What you should do: Output the lines that follow exactly as they are.

Information supplied:
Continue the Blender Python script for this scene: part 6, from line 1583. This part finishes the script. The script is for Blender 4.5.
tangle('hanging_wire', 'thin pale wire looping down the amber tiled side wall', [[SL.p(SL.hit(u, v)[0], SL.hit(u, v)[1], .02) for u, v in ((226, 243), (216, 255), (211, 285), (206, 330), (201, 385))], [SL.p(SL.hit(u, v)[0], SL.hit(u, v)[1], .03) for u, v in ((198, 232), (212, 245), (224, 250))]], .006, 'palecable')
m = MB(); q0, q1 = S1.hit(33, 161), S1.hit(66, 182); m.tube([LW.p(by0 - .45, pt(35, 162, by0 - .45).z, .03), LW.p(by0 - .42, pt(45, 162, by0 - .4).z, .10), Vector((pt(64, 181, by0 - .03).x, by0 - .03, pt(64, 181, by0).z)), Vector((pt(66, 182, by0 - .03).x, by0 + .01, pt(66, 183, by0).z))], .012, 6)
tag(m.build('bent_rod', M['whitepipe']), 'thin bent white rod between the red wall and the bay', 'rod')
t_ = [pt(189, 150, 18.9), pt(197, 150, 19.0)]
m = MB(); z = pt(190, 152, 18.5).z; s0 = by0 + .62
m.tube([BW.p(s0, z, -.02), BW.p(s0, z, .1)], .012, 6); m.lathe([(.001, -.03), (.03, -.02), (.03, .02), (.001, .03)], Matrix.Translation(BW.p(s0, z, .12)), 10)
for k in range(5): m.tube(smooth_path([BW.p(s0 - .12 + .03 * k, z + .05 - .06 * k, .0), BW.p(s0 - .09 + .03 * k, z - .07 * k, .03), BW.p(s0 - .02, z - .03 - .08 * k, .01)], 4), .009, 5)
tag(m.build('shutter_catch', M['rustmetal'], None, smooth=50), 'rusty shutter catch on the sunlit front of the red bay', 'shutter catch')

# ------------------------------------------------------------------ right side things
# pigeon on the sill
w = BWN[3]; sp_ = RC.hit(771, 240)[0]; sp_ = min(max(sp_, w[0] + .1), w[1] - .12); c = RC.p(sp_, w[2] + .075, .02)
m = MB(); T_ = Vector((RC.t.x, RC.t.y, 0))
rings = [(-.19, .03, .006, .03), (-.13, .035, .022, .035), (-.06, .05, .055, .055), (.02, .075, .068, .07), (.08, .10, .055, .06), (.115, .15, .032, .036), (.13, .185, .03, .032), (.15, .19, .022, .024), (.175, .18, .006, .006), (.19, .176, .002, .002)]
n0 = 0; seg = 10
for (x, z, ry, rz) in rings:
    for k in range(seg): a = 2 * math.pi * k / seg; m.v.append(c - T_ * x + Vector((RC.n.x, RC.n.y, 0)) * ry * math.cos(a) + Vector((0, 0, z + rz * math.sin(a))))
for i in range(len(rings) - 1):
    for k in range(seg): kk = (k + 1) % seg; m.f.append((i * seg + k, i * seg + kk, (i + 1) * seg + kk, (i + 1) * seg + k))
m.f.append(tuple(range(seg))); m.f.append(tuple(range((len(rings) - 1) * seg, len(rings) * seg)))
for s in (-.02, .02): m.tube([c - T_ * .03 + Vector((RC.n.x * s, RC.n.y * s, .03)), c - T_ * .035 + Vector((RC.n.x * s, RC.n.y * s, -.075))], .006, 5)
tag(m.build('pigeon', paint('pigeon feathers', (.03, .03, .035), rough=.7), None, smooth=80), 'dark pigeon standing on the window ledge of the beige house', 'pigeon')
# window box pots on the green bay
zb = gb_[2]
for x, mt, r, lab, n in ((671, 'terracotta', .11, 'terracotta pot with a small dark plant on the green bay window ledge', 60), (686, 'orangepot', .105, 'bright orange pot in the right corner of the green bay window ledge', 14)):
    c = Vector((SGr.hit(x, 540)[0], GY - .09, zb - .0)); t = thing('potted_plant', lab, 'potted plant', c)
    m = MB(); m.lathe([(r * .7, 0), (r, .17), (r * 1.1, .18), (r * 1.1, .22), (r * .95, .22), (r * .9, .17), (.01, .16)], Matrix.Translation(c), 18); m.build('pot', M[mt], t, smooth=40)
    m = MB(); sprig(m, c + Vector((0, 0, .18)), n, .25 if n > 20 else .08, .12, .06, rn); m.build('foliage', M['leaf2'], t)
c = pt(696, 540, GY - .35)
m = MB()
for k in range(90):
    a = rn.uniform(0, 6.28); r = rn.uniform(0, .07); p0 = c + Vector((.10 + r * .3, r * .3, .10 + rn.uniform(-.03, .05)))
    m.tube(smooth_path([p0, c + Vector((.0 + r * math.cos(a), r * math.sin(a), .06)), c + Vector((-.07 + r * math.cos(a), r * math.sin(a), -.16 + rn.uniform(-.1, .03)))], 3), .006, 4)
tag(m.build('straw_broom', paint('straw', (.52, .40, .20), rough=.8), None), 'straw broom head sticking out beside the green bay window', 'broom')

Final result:
Continue the Blender Python script for this scene: part 6, from line 1583. This part finishes the script. The script is for Blender 4.5.
tangle('hanging_wire', 'thin pale wire looping down the amber tiled side wall', [[SL.p(SL.hit(u, v)[0], SL.hit(u, v)[1], .02) for u, v in ((226, 243), (216, 255), (211, 285), (206, 330), (201, 385))], [SL.p(SL.hit(u, v)[0], SL.hit(u, v)[1], .03) for u, v in ((198, 232), (212, 245), (224, 250))]], .006, 'palecable')
m = MB(); q0, q1 = S1.hit(33, 161), S1.hit(66, 182); m.tube([LW.p(by0 - .45, pt(35, 162, by0 - .45).z, .03), LW.p(by0 - .42, pt(45, 162, by0 - .4).z, .10), Vector((pt(64, 181, by0 - .03).x, by0 - .03, pt(64, 181, by0).z)), Vector((pt(66, 182, by0 - .03).x, by0 + .01, pt(66, 183, by0).z))], .012, 6)
tag(m.build('bent_rod', M['whitepipe']), 'thin bent white rod between the red wall and the bay', 'rod')
t_ = [pt(189, 150, 18.9), pt(197, 150, 19.0)]
m = MB(); z = pt(190, 152, 18.5).z; s0 = by0 + .62
m.tube([BW.p(s0, z, -.02), BW.p(s0, z, .1)], .012, 6); m.lathe([(.001, -.03), (.03, -.02), (.03, .02), (.001, .03)], Matrix.Translation(BW.p(s0, z, .12)), 10)
for k in range(5): m.tube(smooth_path([BW.p(s0 - .12 + .03 * k, z + .05 - .06 * k, .0), BW.p(s0 - .09 + .03 * k, z - .07 * k, .03), BW.p(s0 - .02, z - .03 - .08 * k, .01)], 4), .009, 5)
tag(m.build('shutter_catch', M['rustmetal'], None, smooth=50), 'rusty shutter catch on the sunlit front of the red bay', 'shutter catch')

# ------------------------------------------------------------------ right side things
# pigeon on the sill
w = BWN[3]; sp_ = RC.hit(771, 240)[0]; sp_ = min(max(sp_, w[0] + .1), w[1] - .12); c = RC.p(sp_, w[2] + .075, .02)
m = MB(); T_ = Vector((RC.t.x, RC.t.y, 0))
rings = [(-.19, .03, .006, .03), (-.13, .035, .022, .035), (-.06, .05, .055, .055), (.02, .075, .068, .07), (.08, .10, .055, .06), (.115, .15, .032, .036), (.13, .185, .03, .032), (.15, .19, .022, .024), (.175, .18, .006, .006), (.19, .176, .002, .002)]
n0 = 0; seg = 10
for (x, z, ry, rz) in rings:
    for k in range(seg): a = 2 * math.pi * k / seg; m.v.append(c - T_ * x + Vector((RC.n.x, RC.n.y, 0)) * ry * math.cos(a) + Vector((0, 0, z + rz * math.sin(a))))
for i in range(len(rings) - 1):
    for k in range(seg): kk = (k + 1) % seg; m.f.append((i * seg + k, i * seg + kk, (i + 1) * seg + kk, (i + 1) * seg + k))
m.f.append(tuple(range(seg))); m.f.append(tuple(range((len(rings) - 1) * seg, len(rings) * seg)))
for s in (-.02, .02): m.tube([c - T_ * .03 + Vector((RC.n.x * s, RC.n.y * s, .03)), c - T_ * .035 + Vector((RC.n.x * s, RC.n.y * s, -.075))], .006, 5)
tag(m.build('pigeon', paint('pigeon feathers', (.03, .03, .035), rough=.7), None, smooth=80), 'dark pigeon standing on the window ledge of the beige house', 'pigeon')
# window box pots on the green bay
zb = gb_[2]
for x, mt, r, lab, n in ((671, 'terracotta', .11, 'terracotta pot with a small dark plant on the green bay window ledge', 60), (686, 'orangepot', .105, 'bright orange pot in the right corner of the green bay window ledge', 14)):
    c = Vector((SGr.hit(x, 540)[0], GY - .09, zb - .0)); t = thing('potted_plant', lab, 'potted plant', c)
    m = MB(); m.lathe([(r * .7, 0), (r, .17), (r * 1.1, .18), (r * 1.1, .22), (r * .95, .22), (r * .9, .17), (.01, .16)], Matrix.Translation(c), 18); m.build('pot', M[mt], t, smooth=40)
    m = MB(); sprig(m, c + Vector((0, 0, .18)), n, .25 if n > 20 else .08, .12, .06, rn); m.build('foliage', M['leaf2'], t)
c = pt(696, 540, GY - .35)
m = MB()
for k in range(90):
    a = rn.uniform(0, 6.28); r = rn.uniform(0, .07); p0 = c + Vector((.10 + r * .3, r * .3, .10 + rn.uniform(-.03, .05)))
    m.tube(smooth_path([p0, c + Vector((.0 + r * math.cos(a), r * math.sin(a), .06)), c + Vector((-.07 + r * math.cos(a), r * math.sin(a), -.16 + rn.uniform(-.1, .03)))], 3), .006, 4)
tag(m.build('straw_broom', paint('straw', (.52, .40, .20), rough=.8), None), 'straw broom head sticking out beside the green bay window', 'broom')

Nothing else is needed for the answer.